Saturday, August 16, 2008

Resist the Finlandisation of Georgia

There is a good article on Comment is Free about the situation in Georgia. It is written by Alan Johnson.

It begins:

Finlandisation is back. During the cold war the term described those states which had a formal independence but existed in barely disguised servitude to Moscow. Finland, Jean-Francois Revel noted in his 1983 book. How Democracies Perish, "preserved the inviolability of its territory, what was left of it, and the right to live privately in a non-totalitarian society" but was forbidden to accept Marshall Plan aid, join the EEC or sign trade agreements with Europe. It took its orders from Moscow in foreign policy.

This is the fate Putin (and some in the west) now seek to impose on Georgia. And now, as then, Russia hopes to impose Finlandisation by a mix of hard and soft power.

The hard power comes in the form of tanks and Russia's control of other countries' energy supply.

And the soft power?

That, says Johnson, is supplied these days by the anti-American left. He rightfully takes issue with a shameful article published on Comment is Free on Thursday by Seumas Milne.

Johnson takes fire at Milne here:

The conflict in Georgia "is not a story of Russian aggression, but of US imperial expansion". Georgia is no fledgling democracy to be defended but a "fully-fledged US satellite". Its government came to power in a "western-backed coup" don't you know, and western support for Georgia meant "conflict was only a matter of time". And after all, "'unipolar domination of the world has squeezed the space for genuine self-determination and the return of some counterweight has to be welcome".

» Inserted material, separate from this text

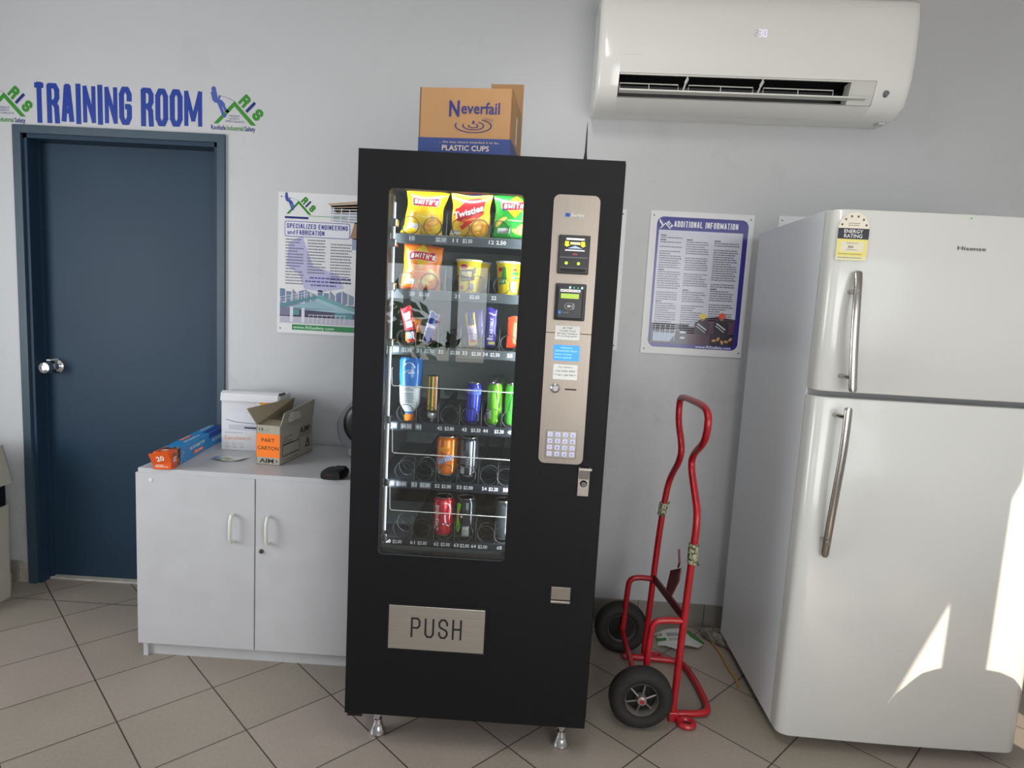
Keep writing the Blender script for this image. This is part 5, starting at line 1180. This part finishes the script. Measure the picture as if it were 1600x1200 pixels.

Milne here manages something quite extraordinary: he "forgets" the mass escape from the prison house of nations that was only made possible by the collapse of Communism, while supporting the resurgence of an authoritarian Russia as the very means to open up "genuine space for self-determination". Astonishing.

The trouble is that elements of the left in Britain are so consumed with the Bush administration that they will support anyone who opposes it. Even a hard-line Russian government intent on holding its 19th century empire together.

Johnson also links to a valuable article by Ronald D. Asmus in The New Republic which analyses the West's failure to support Georgia.